The decline in traditional computer science majors in the US is accompanied by a surge in interdisciplinary fields like data science and data analytics, reflecting shifting student interests and industry demands. This trend highlights a transformation in tech education, emphasizing specialized and emerging disciplines that are shaping future workforce skills. For consumers and the industry, it signals a broader focus on interdisciplinary expertise in AI, data, and engineering, which could influence innovation and job opportunities.

Key Takeaways

"From 2008 to 2024, the number of four-year computer science degrees granted rose about fivefold..." reports the Washington Post. Then in 2025 CS suddenly dropped from the fourth-largest undergraduate major to sixth, they report (citing data from the nonprofit National Student Clearinghouse, which compiles numbers from 97% of U.S. universities.

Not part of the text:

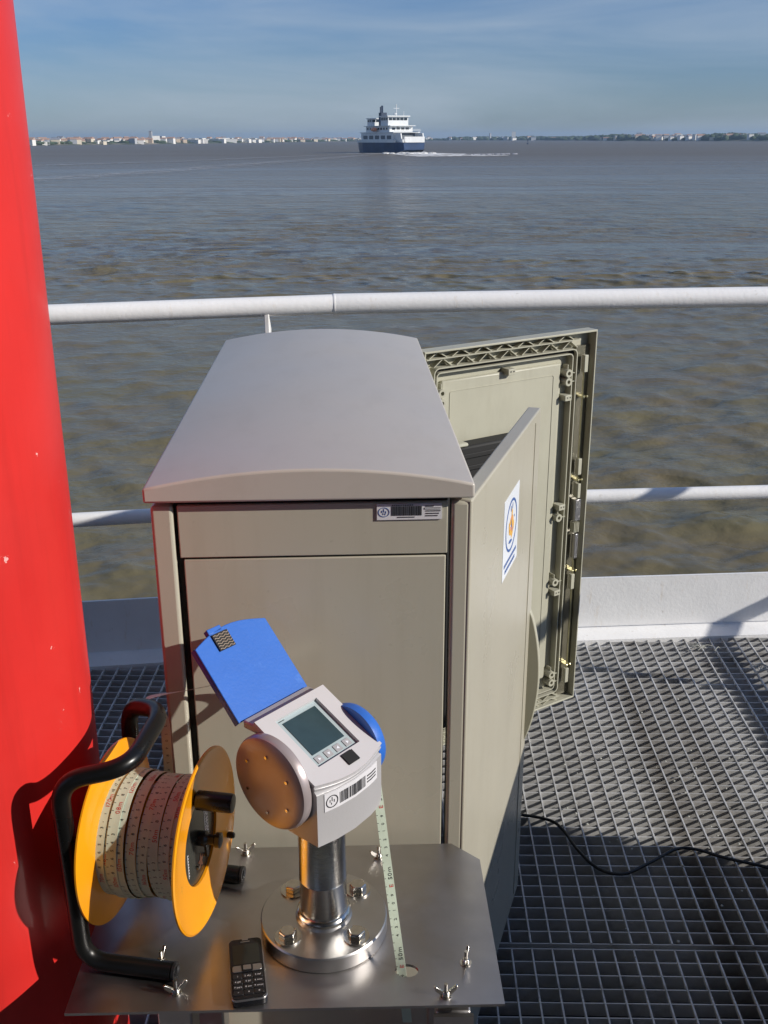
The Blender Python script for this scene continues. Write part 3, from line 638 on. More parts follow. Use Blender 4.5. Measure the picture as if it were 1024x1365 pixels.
    def door_frame(hx, hy, dx, dy):
        L = math.hypot(dx, dy); dx /= L; dy /= L
        # local: x along door, y = outward-left normal, z up
        return inv @ frame((hx, hy, 0), (dx, dy, 0), (-dy, dx, 0), (0, 0, 1))
    nd = door_frame(.1195, 1.316, .312, .95)      # outer face is y=0 plane side -Y
    W = .535
    d = B().bx(0, W, 0, .024, .03, 1.090).done('near_door', M['beige'], e, bevel=.003, seg=3)
    d.matrix_local = nd
    B().bx(W - .055, W - .0545, -.0012, .0, .05, 1.075).done('surface_joint', M['beige'], d)
    # lens shaped grip on the free edge
    b = B(); n = 20; z0, z1 = .40, .69
    pts = []
    for k_ in range(n + 1):
        t = k_ / n; a = math.pi * t; pts.append((.024 * math.sin(a) ** .75, z0 + (z1 - z0) * t))
    poly = pts + [(-.006, z1), (-.006, z0)]
    b.prism([(p[0], p[1]) for p in poly], W - .016, W - .003, frame((0, 0, 0), (0, -1, 0), (0, 0, 1), (1, 0, 0)))
    b.done('door_grip', M['beige_in'], d, bevel=.002)
    st = B().prism([(0.225, .872), (.347, .873), (.347, 1.011), (.225, 1.010)], -.0002, .0006, frame((0, 0, 0), (1, 0, 0), (0, 0, 1), (0, -1, 0))).done('round_emblem_sticker', M['sticker_w'], d)
    F = frame((0, -.0007, 0), (1, 0, 0), (0, 0, 1), (0, -1, 0)); cx, cz = .286, .952
    ring(rb := B(), (cx, cz), .0455, .0045, F, 48, .0003); rb.done('blue_ring', M['ringblue'], st)
    g = B()
    def blob(bb, x, z, rx, rz, a=0, h=.0003):
        x *= .76; z *= .76; rx *= .76; rz *= .76
        pl = [(cx + x + rx * math.cos(t) * math.cos(a) - rz * math.sin(t) * math.sin(a), cz + z + rx * math.cos(t) * math.sin(a) + rz * math.sin(t) * math.cos(a)) for t in [6.283 * i / 14 for i in range(14)]]
        bb.prism(pl, 0, h, F)
    for p_ in ((-.006, .012, .018, .007, .5), (.012, .004, .010, .016, .3), (-.010, -.014, .016, .007, -.4), (.010, -.022, .012, .006, .8), (.004, .026, .006, .010, 0), (-.022, .0, .005, .012, .2), (.024, -.008, .004, .010, -.3)): blob(g, *p_)
    g.done('gold_figure', M['gold'], st)
    g = B()
    for p_ in ((.0, .016, .008, .005, 0, .0005), (.006, -.010, .006, .008, .6, .0005), (-.012, -.004, .005, .004, 0, .0005)): blob(g, *p_)
    g.done('salmon_figure', M['salmon'], st)
    g = B()
    for p_ in ((-.008, .040, .003, .008, .3), (.008, .042, .003, .007, -.3), (-.006, -.036, .018, .004, -.1), (.030, .012, .003, .003, 0), (.0, .0, .002, .02, .5, .0006)): blob(g, *p_)
    for j in range(11): g.bx(.236 + j * .0092, .236 + j * .0092 + .0062, -.001, -.0003, .892, .898)
    for j in range(9): g.bx(.244 + j * .0092, .244 + j * .0092 + .0062, -.001, -.0003, .880, .886)
    g.done('lettering', M['ringblue'], st)
    # ---- far door: inner face towards the camera
    fd = door_frame(.094, 2.322, .84, .54)        # y=0 is now back; inner face looks to -Y
    W = .535; zb, zt = .035, 1.094
    D = B().bx(0, W, .030, .036, zb, zt).done('far_door', M['beige_in'], e)
    D.matrix_local = fd
    r = B().bx(0, W, 0, .030, zt - .005, zt).bx(0, W, 0, .030, zb, zb + .005).bx(W - .004, W, 0, .030, zb + .005, zt - .005).bx(0, .004, 0, .030, zb + .005, zt - .005)
    r.done('rim', M['beige_in'], D, bevel=.001)
    def rloop(x0, x1, z0, z1, rr, th, y0, y1, name, m):
        c = []
        for (cx_, cz_, a0) in ((x1 - rr, z1 - rr, 0), (x0 + rr, z1 - rr, 90), (x0 + rr, z0 + rr, 180), (x1 - rr, z0 + rr, 270)):
            for k_ in range(6):
                a = rad(a0 + 18 * k_); c.append((cx_, cz_, math.cos(a), math.sin(a)))
        b = B(); nn = len(c)
        for (X_, Z_, ca, sa) in c:
            for (q_, y_) in ((rr, y0), (rr, y1), (rr - th, y1), (rr - th, y0)): b.v.append((X_ + ca * q_, y_, Z_ + sa * q_))
        for i in range(nn):
            j = (i + 1) % nn
            for k_ in range(4): b.f.append((i * 4 + k_, i * 4 + (k_ + 1) % 4, j * 4 + (k_ + 1) % 4, j * 4 + k_))
        return b.done(name, m, D)
    rloop(.030, W - .060, zb + .035, zt - .042, .016, .0028, .004, .0295, 'seal_wall', M['beige_in'])
    rloop(.040, W - .070, zb + .045, zt - .054, .012, .0028, .008, .0295, 'seal_wall', M['beige_in'])
    rloop(.0335, W - .0635, zb + .0385, zt - .0455, .013, .0058, .014, .0292, 'rubber_seal', M['matte_black'])
    # truss ribs at top and bottom
    B().bx(.01, W - .05, .006, .029, zt - .0225, zt - .0200).done('long_rib', M['beige_in'], D)
    B().bx(.01, W - .05, .006, .029, zb + .016, zb + .0185).done('long_rib', M['beige_in'], D)
    for (za, zc) in ((zt - .005, zt - .0200), (zt - .0225, zt - .041), (zb + .016, zb + .005), (zb + .034, zb + .0185)):
        nseg = 7
        for k_ in range(nseg):
            xa = .02 + k_ * (W - .075) / nseg + (.014 if za < zt - .01 else 0); xb = xa + (W - .075) / nseg / 2.6; xc = xa + 2 * (xb - xa)
            b = B()
            for (p, q_) in (((xa, zc), (xb, za)), ((xb, za), (xc, zc))):
                dx_, dz_ = q_[0] - p[0], q_[1] - p[1]; l_ = math.hypot(dx_, dz_)
                b.box((l_ / 2, 0, 0), (l_, .018, .002), frame(((p[0]), .019, p[1]), (dx_ / l_, 0, dz_ / l_), (0, 1, 0), (-dz_ / l_, 0, dx_ / l_)))
            b.done('truss_rib', M['beige_in'], D)
    # raised inner panel with a shallow frame line
    B().bx(.062, W - .102, .018, .0298, zb + .085, zt - .078).done('inner_panel', M['beige_in'], D, bevel=.004)
    rloop(.085, W - .125, zb + .11, zt - .105, .006, .0012, .0168, .0185, 'panel_line', M['beige_in'])
    # bosses with fins
    def boss(x, z, sgn=1):
        b = B().lathe([(.0050, 0), (.0105, 0), (.0115, .026), (.0050, .026)], frame((x, .004, z), (1, 0, 0), (0, 0, 1), (0, 1, 0)), 20, True)
        b.bx(x + sgn * .011, x + sgn * .023, .006, .029, z - .001, z + .001); b.bx(x - .001, x + .001, .010, .029, z + .011, z + .022)
        o = b.done('screw_boss', M['beige_in'], D, smooth=True); B().lathe([(.005, 0), (.005, .002)], frame((x, .020, z), (1, 0, 0), (0, 0, 1), (0, 1, 0)), 12).done('screw_hole', M['matte_black'], o)
    def clip(x, z):
        b = B().bx(x - .012, x + .010, .000, .028, z - .008, z + .007).done('clip_block', M['beige_in'], D, bevel=.001)
        B().bx(x - .006, x - .003, -.0008, .0002, z - .001, z + .002).bx(x + .003, x + .006, -.0008, .0002, z - .001, z + .002).done('screw_hole', M['matte_black'], b)
    for z in (.990, .968, .130, .105): boss(W - .085, z)
    for z in (.990, .966, .130, .105): boss(.055, z, -1)
    boss(W - .092, .602); boss(W - .092, .415)
    for z in (.928, .632, .385): clip(W - .086, z)
    clip(.26, 1.018)
    # gear rod with guides, rollers and case
    B().bx(W - .052, W - .006, .020, .0295, zb + .012, zt - .04).done('lock_channel', M['bronze'], D)
    B().tube([(W - .034, .006, 1.03), (W - .034, .006, .70)], .0022, 8).done('lock_rod', M['zinc'], D, smooth=True)
    B().tube(arc([(W - .034, .006, .52), (W - .034, .006, .475), (W - .029, .006, .46), (W - .029, .006, .13)], .01), .0022, 8).done('lock_rod', M['zinc'], D, smooth=True)
    for z in (1.01, .735, .405, .115):
        B().bx(W - .038, W - .026, .0, .012, z - .022, z + .022).done('rod_guide', M['beige_in'], D, bevel=.001)
    for z in (.925, .700, .440, .152):
        b = B()
        for sx in (-.040, -.028): b.lathe([(.0018, 0), (.0032, .001), (.0032, .004), (.0018, .005)], frame((W + sx, -.002, z), (1, 0, 0), (0, 0, 1), (0, -1, 0)), 10)
        b.bx(W - .042, W - .026, -.002, .018, z - .002, z + .002); b.done('roller_pin', M['zinc'], D)
    lc = B().bx(W - .043, W - .024, -.004, .018, .585, .645).done('lock_case', M['phonesilver'], D, bevel=.001)
    B().bx(W - .040, W - .030, -.006, .012, .650, .690).done('lock_bracket', M['beige_in'], D, bevel=.001)
    B().bx(W - .036, W - .024, -.002, .012, .475, .545).done('lock_cover', M['phonesilver'], D, bevel=.001)
    for i in range(4): B().bx(W - .043 + i * .005, W - .041 + i * .005, -.004, .012, .552, .580).done('lock_fin', M['beige_in'], D)
    # document pocket, black
    pk = B().bx(.035, .295, -.045, .003, .12, .868).done('document_pocket', M['matte_black'], D, bevel=.006)
    for z in (.838, .808, .778): B().bx(.04, .29, -.049, -.0455, z, z + .012).done('pocket_rib', M['matte_black'], pk, bevel=.002)
    B().bx(.045, .095, -.050, -.001, .8685, .878).done('pocket_flap', M['beige_in'], D, bevel=.006)
def ring(b, c, r, th, mtx, n=40, h=.0003):
    vs = []; fs = []
    for k in range(n):
        a = 6.283185 * k / n
        for (q, z) in ((r, 0), (r - th, 0), (r - th, h), (r, h)): vs.append((c[0] + q * math.cos(a), c[1] + q * math.sin(a), z))
    for k in range(n):
        j = (k + 1) % n
        for m_ in range(4): fs.append((k * 4 + m_, k * 4 + (m_ + 1) % 4, j * 4 + (m_ + 1) % 4, j * 4 + m_))
    b.add(vs, fs, mtx)
build_cabinet()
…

The 54,000-student drop was "the biggest one-year drop of any major discipline going back to at least 2020." But what major are they choosing instead?

Sarah Karamarkovich, a research associate with the National Student Clearinghouse, pointed to an explanation from the data that we had overlooked. Enrollments in two interdisciplinary majors, data analytics and data science, topped a combined 35,000 in the fall of 2025. That was up from a few hundred when those disciplines were broken out into their own majors in 2020. Those relatively new categories reflect colleges' zeal to create specialized majors, including in AI, data science, robotics and cybersecurity. Some of those disciplines may be counted in the national enrollment data as computer science. Others are not.

The numbers suggest that some of the disappearing computer science majors didn't flee so much as they splintered into related disciplines.... The 8 percent decline in computer science majors last fall was nearly mirrored by a 7.3 percent increase in engineering majors, according to the National Student Clearinghouse data. Within engineering, mechanical and electrical engineering major enrollments increased by the largest absolute amounts — a jump of 11 percent and 14 percent, respectively.